Mortgage company lawyer said he empathizes with activist who is losing her Minneapolis home, but that his hands are tied.
Flanked by two prominent activist attorneys and backed by a throng of supporters, Minneapolis resident Rosemary Williams spent her 60th birthday in court Wednesday, resisting a lender's attempt to evict her from her foreclosed house.
She and supporters vowed that if she loses in court, they will use non-violent civil disobedience to try to block authorities from removing her from the south Minneapolis house where she's lived for 23 years.
"My mother was an activist before she died," said Williams. "My grandfather was one when he came out of Decatur, Alabama. It's in my blood."
Williams, a civil rights activist in the 1960s, has lately become a local poster child for protest groups and community organizations concerned about the foreclosure crisis.
They say an epidemic of foreclosures has turned good Minneapolis neighborhoods into crime-ridden wastelands, though some city officials contend that the city has weathered the problems better than many others around the country.
Foreclosures soared to 3,007 in Minneapolis in 2008, a 91 percent increase over 2006. However, the city saw a 31 percent drop in foreclosures in the first three months of 2009 compared with the same period last year, according to city statistics.
Williams, a divorced mother of three, has lived in the same block of Clinton Avenue S. for 55 years and moved into her newly built home 23 years ago.
She took out an adjustable-rate mortgage a few years ago to get $12,000 to pay some bills. Eventually, her monthly payment jumped from $1,200 to $2,200. Meanwhile, she lost her job with an African American women's advocacy group.
She stopped making house payments, and the house went into foreclosure. It was sold at a sheriff's auction Sept. 30.
However, she declined to leave the property by March 30 as ordered. The new owner, GMAC Mortgage, filed a motion in Hennepin County housing court to have her evicted. That prompted Wednesday's hearing.
At the hearing, her attorneys asked for a trial, which a court referee scheduled for next Tuesday.

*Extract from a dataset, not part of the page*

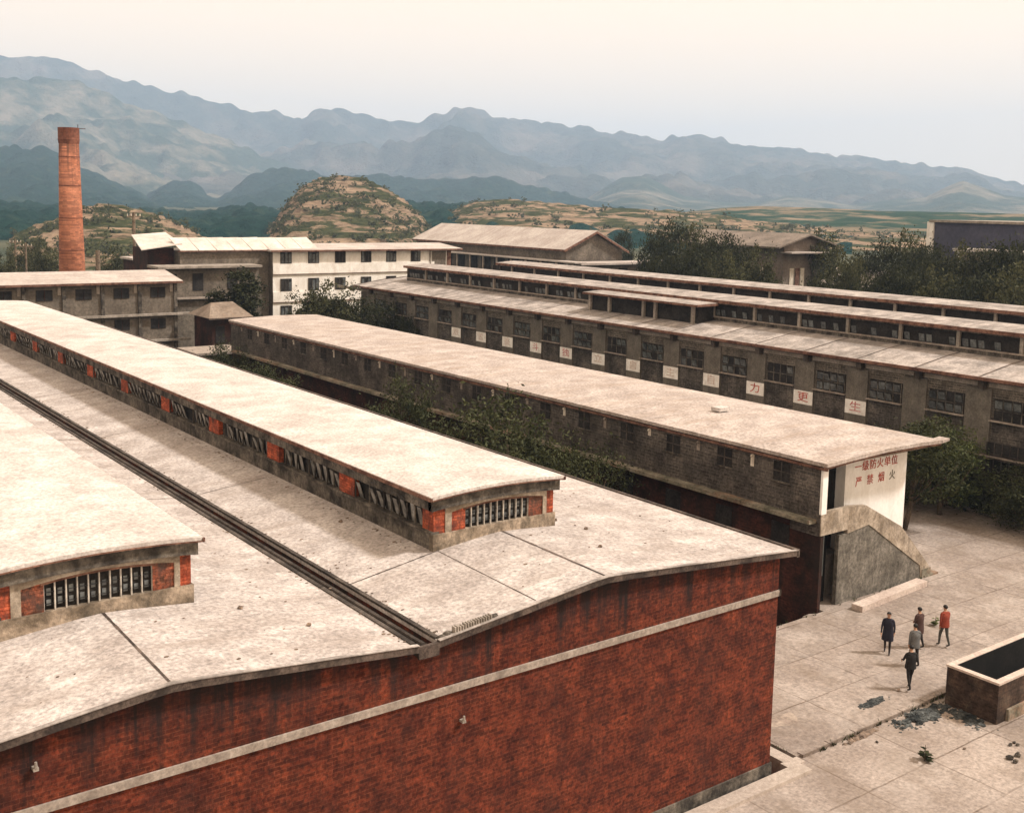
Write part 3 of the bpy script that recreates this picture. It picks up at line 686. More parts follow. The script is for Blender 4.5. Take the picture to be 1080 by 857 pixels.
WB = thing('white_building', (68, 121.5, 0), 'white three storey building with dark windows in the middle distance', 'building')
w = MB(); w.box(56.1, 81.2, 121.5, 131, -1.3, 11.2); w.build('wall', MT['white2'], WB)
w = MB(); w.box(56.05, 56.1, 121.45, 131, -1.3, 11.2); w.build('side_wall', MT['farbrick'], WB)
r = MB(); r.prism_x([(120.8, 11.22), (131.6, 11.22), (131.6, 11.35), (126.5, 11.95), (120.8, 11.4)], 55.6, 82.6); r.build('roof', MT['asb'], WB)
r = MB(); r.box(55.6, 82.6, 120.75, 120.81, 11.2, 11.4); r.build('roof_edge', MT['edge_red'], WB)
for zz in (8.55, 5.25):
    r = MB(); r.box(56.1, 78.6, 121.36, 121.5, zz, zz+1.18); r.build('spandrel', MT['white2'], WB)
    r = MB(); r.box(56.1, 78.6, 121.33, 121.5, zz-.06, zz+.0); r.build('drip_line', MT['edge_red'], WB)
for i in range(6):
    xc = 57.8+i*3.6
    for zz in (9.78, 6.5, 3.3):
        r = MB(); r.box(xc-.72, xc+.72, 121.43, 121.52, zz, zz+1.5, 0); fr = r.build('window', MT['dark'], WB)
        rr = random.Random(i*9+int(zz)); r = MB()
        for q in range(3):
            r.box(xc-.7+q*.47, xc-.7+q*.47+.06, 121.39, 121.43, zz, zz+1.5, 1)
            if rr.random() < .6: r.box(xc-.62+q*.47, xc-.30+q*.47, 121.41, 121.43, zz+.1, zz+1.0+.4*rr.random(), 0)
        r.build('casement', [MT['glass'], MT['gutter']], fr)
r = MB(); r.box(77.9, 78.05, 121.3, 121.45, -1, 11.2); r.build('drainpipe', MT['cement_lt'], WB)
r = MB(); r.box(78.3, 80.4, 121.42, 121.5, 7.2, 11.1); r.build('brown_bay', MT['farbrick'], WB)
r = MB(); r.box(80.6, 81.2, 121.4, 121.5, -1, 11.2); r.build('end_post', MT['edge_red'], WB)

GB = thing('grey_annex', (49, 122.5, 0), 'grey brick building with bright sheet roof panels joined to the white building', 'building')
w = MB(); w.box(45.3, 56.0, 122.3, 131, -1.3, 11.3); w.build('wall', MT['farbrick'], GB)
rr = random.Random(9)
for i in range(8):
    x = 45.2+i*2.15
    r = MB(); z0 = 11.45
    r.add([(x, 121.9, z0), (x+2.05, 121.9, z0), (x+1.75, 124.6, z0+1.35-.05*rr.random()), (x-.35, 124.6, z0+1.3),
           (x, 121.9, z0-.07), (x+2.05, 121.9, z0-.07), (x+1.75, 124.6, z0+1.2), (x-.35, 124.6, z0+1.2)],
          [(0,1,2,3),(7,6,5,4),(0,4,5,1),(1,5,6,2),(3,2,6,7),(0,3,7,4)])
    r.build('roof_panel', MT['rooflight'], GB)
r = MB(); r.box(45.0, 56.0, 121.85, 122.3, 11.25, 11.36); r.build('roof_edge', MT['edge_red'], GB)
w = MB(); w.box(42.0, 53.4, 119.4, 122.2, -1.3, 9.6); w.build('front_wing', MT['farbrick'], GB)
w = MB(); w.box(41.5, 53.5, 118.6, 122.2, 9.6, 9.85); w.build('canopy', MT['cement_lt'], GB)
w = MB(); w.box(41.5, 53, 118.9, 119.4, 6.2, 6.4); w.build('lower_canopy', MT['band'], GB)
for xc in (43.2, 46.2, 50.2):
    r = MB(); r.box(xc-.6, xc+.6, 119.34, 119.41, 7.1, 9.0); r.build('window', MT['dark'], GB)
SH = thing('lean_to_shed', (43, 126, 0), 'brown shed with tilted pale roof left of the grey annex', 'shed')
w = MB(); w.box(42.2, 45.2, 124, 129, -1.3, 11.6); w.build('wall', MT['darkbrick'], SH)
r = MB(); r.add([(41.2,123,11.5),(45.8,123,12.15),(46.4,130,13.2),(42.4,130,12.9),(41.2,123,11.4),(45.8,123,12.05),(46.4,130,13.1),(42.4,130,12.8)],
                [(0,1,2,3),(7,6,5,4),(0,4,5,1),(1,5,6,2),(3,2,6,7),(0,3,7,4)]); r.build('roof', MT['rooflight'], SH)
S2 = thing('small_shed', (45, 136, 0), 'small brown flat roofed shed behind the two storey block', 'shed')
w = MB(); w.box(44.6, 48.6, 136, 140, -1.3, 9.6); w.build('wall', MT['darkbrick'], S2)
r = MB(); r.box(44.3, 49, 135.6, 140.3, 9.6, 9.85); r.build('roof', MT['asb'], S2)

TS = thing('tiled_shed', (43.5, 103, 0), 'small shed with tan tiled hipped roof before the grey annex', 'shed')
w = MB(); w.box(40.6, 43.9, 101.5, 106, -1.3, 6.1); w.build('wall', MT['darkbrick'], TS)
r = MB(); vs = [(40.1,100.9,6.0),(44.6,100.9,6.0),(44.6,106.5,6.0),(40.1,106.5,6.0),(41.6,104.2,7.2),(44.0,104.6,7.2)]
r.add(vs, [(0,1,4),(1,2,5,4),(2,3,5),(3,0,4,5),(3,2,1,0)]); r.build('roof', MT['tile'], TS)
r = MB(); r.box(40.05, 44.65, 100.8, 100.9, 5.88, 6.02); r.build('roof_edge', MT['rim'], TS)
for xc in (41.4, 43.1):
    r = MB(); r.box(xc-.45, xc+.45, 101.44, 101.5, 3.6, 5.2); r.build('window', MT['dark'], TS)
LS = thing('low_shed', (40, 96, 0), 'low dark outbuilding with thin cement ledge below the tiled shed', 'shed')
w = MB(); w.box(37.2, 45.5, 96.3, 100.3, -1.3, 3.3); w.build('wall', MT['greybrick'], LS)
r = MB(); r.box(36.8, 45.8, 95.7, 100.5, 3.3, 3.5); r.build('roof', MT['band'], LS)
r = MB(); r.box(41.6, 45.8, 95.6, 96.2, 4.4, 4.6); r.box(41.8, 42, 95.7, 95.9, 3.5, 4.4); r.box(45.4, 45.6, 95.7, 95.9, 3.5, 4.4); r.build('porch', MT['cement_lt'], LS)
for xc in (38.6, 41.5, 44):
    r = MB(); r.box(xc-.6, xc+.6, 96.24, 96.3, .6, 2.4); r.build('doorway', MT['dark'], LS)

HA = thing('hall', (125, 142.9, 0), 'large hall with pale pitched roof behind the white building', 'hall')
w = MB(); w.prism_y([(118.9, -1.3), (131.5, -1.3), (131.5, 9.5), (125, 12.6), (118.9, 9.9)], 143.3, 190); w.build('wall', MT['farbrick'], HA)
r = MB(); r.slab([(118.0, 9.95), (125, 13.1), (132.4, 9.6)], 142.6, 190.5, .16); r.build('roof', MT['asb'], HA)
r = MB(); r.slab([(118.0, 9.9), (125, 12.96), (132.4, 9.5)], 142.45, 142.6, .35); r.build('barge_board', MT['edge_red'], HA)
r = MB(); r.box(117.94, 118.02, 142.5, 190.5, 9.62, 9.9); r.build('eaves_board', MT['edge_red'], HA)
r = MB(); r.box(116.4, 118.9, 138, 190, 7.9, 8.1); r.build('side_canopy', MT['asb'], HA)
for i in range(12):
    yc = 141+i*4.2
    r = MB(); r.box(118.8, 118.95, yc-1.5, yc+1.5, 4, 7.6); r.build('opening', MT['dark'], HA)
    r = MB(); r.box(116.6, 116.9, yc-2.2, yc-1.95, -1.3, 7.9); r.build('post', MT['band'], HA)
AX = thing('flat_roofed_annex', (130, 141, 0), 'low flat roofed annex in front of the pale hall gable', 'building')
w = MB(); w.box(118.6, 140, 138.6, 142.4, -1.3, 7.7); w.build('wall', MT['farbrick'], AX)
r = MB(); r.box(117.6, 141.5, 137.8, 142.42, 7.7, 7.95); r.box(117.6, 141.5, 137.74, 137.8, 7.6, 7.9); r.build('roof', MT['asb'], AX)
r = MB(); r.box(139.2, 140.1, 138.5, 138.6, -1, 7.6); r.build('white_corner', MT['white_dirty'], AX)
for xc in (120.5, 124, 127.5):
    r = MB(); r.box(xc-1, xc+1, 138.54, 138.6, 4.8, 7.0); r.build('window', MT['dark'], AX)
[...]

Outside the courthouse at a protest rally, Williams and her allies said they want a two-year moratorium on foreclosures and a bailout for homeowners instead of for the banks and corporations they blame for her plight.
Decrying "predatory mortgage lenders," her attorney Jordan Kushner told the crowd, "This has to stop."
In court papers, Kushner argued that evicting her would create a nuisance property and harm neighborhood property values. He also said depriving her of housing would be an international human rights violation.
In another document, the Central Neighborhood Development Organization, joined by some of Williams' neighbors and other groups, asked to intervene in the case on her behalf. They contend that a vacant home would hurt the neighborhood.
Court referee Mark Labine sounded doubtful that Kushner and co-counsel Bruce Nestor will be allowed to make such claims in court.
Eric Cook, an attorney with Wilford & Geske, the firm representing GMAC Mortgage, said Congress is the place to address such issues.
"We do really empathize with Ms. Williams because she, like a number of people in our community, are going through some tough times," Cook said.
He added that while he understood the complaints of "potential interveners ... about the circumstances in their neighborhood ... we don't believe the defenses they are raising have merit in this action and go far beyond the scope of issues that are relevant in this eviction action."
Williams' supporters include the Minnesota Coalition for a People's Bailout and the Poor People's Economic Human Rights Campaign, whose activist, Cheri Honkala, said:
"We love her, and we want her to stay in her home."